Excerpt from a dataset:
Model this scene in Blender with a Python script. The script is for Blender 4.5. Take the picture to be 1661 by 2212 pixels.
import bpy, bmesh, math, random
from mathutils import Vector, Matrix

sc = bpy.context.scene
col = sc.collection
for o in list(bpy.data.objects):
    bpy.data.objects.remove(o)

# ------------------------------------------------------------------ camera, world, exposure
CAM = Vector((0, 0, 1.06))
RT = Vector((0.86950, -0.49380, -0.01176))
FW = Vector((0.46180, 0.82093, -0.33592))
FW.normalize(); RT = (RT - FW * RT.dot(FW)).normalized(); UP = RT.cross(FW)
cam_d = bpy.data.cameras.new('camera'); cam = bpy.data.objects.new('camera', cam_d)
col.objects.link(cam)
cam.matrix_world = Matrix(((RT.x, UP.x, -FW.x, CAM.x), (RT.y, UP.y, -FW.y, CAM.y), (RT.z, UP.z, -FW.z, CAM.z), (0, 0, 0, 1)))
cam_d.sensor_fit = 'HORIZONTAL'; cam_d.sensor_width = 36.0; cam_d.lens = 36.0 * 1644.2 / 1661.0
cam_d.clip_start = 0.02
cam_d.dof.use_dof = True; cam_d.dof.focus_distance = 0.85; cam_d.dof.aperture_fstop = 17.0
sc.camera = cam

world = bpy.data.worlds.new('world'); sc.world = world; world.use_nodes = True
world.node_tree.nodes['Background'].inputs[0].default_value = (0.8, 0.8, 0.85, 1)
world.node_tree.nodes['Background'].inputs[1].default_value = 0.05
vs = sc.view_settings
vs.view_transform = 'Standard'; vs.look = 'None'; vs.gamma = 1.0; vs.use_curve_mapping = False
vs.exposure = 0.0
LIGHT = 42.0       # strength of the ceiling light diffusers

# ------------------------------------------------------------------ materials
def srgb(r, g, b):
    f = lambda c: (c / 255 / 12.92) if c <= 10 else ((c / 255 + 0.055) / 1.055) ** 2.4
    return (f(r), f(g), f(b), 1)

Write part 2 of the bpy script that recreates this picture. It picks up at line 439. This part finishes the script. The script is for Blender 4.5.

**Short task**: Repeat the data in its entirety, character for character.

**Task solution**:
Model this scene in Blender with a Python script. The script is for Blender 4.5. Take the picture to be 1661 by 2212 pixels.
import bpy, bmesh, math, random
from mathutils import Vector, Matrix

sc = bpy.context.scene
col = sc.collection
for o in list(bpy.data.objects):
    bpy.data.objects.remove(o)

# ------------------------------------------------------------------ camera, world, exposure
CAM = Vector((0, 0, 1.06))
RT = Vector((0.86950, -0.49380, -0.01176))
FW = Vector((0.46180, 0.82093, -0.33592))
FW.normalize(); RT = (RT - FW * RT.dot(FW)).normalized(); UP = RT.cross(FW)
cam_d = bpy.data.cameras.new('camera'); cam = bpy.data.objects.new('camera', cam_d)
col.objects.link(cam)
cam.matrix_world = Matrix(((RT.x, UP.x, -FW.x, CAM.x), (RT.y, UP.y, -FW.y, CAM.y), (RT.z, UP.z, -FW.z, CAM.z), (0, 0, 0, 1)))
cam_d.sensor_fit = 'HORIZONTAL'; cam_d.sensor_width = 36.0; cam_d.lens = 36.0 * 1644.2 / 1661.0
cam_d.clip_start = 0.02
cam_d.dof.use_dof = True; cam_d.dof.focus_distance = 0.85; cam_d.dof.aperture_fstop = 17.0
sc.camera = cam

world = bpy.data.worlds.new('world'); sc.world = world; world.use_nodes = True
world.node_tree.nodes['Background'].inputs[0].default_value = (0.8, 0.8, 0.85, 1)
world.node_tree.nodes['Background'].inputs[1].default_value = 0.05
vs = sc.view_settings
vs.view_transform = 'Standard'; vs.look = 'None'; vs.gamma = 1.0; vs.use_curve_mapping = False
vs.exposure = 0.0
LIGHT = 42.0       # strength of the ceiling light diffusers

# ------------------------------------------------------------------ materials
def srgb(r, g, b):
    f = lambda c: (c / 255 / 12.92) if c <= 10 else ((c / 255 + 0.055) / 1.055) ** 2.4
    return (f(r), f(g), f(b), 1)

Write part 2 of the bpy script that recreates this picture. It picks up at line 439. This part finishes the script. The script is for Blender 4.5.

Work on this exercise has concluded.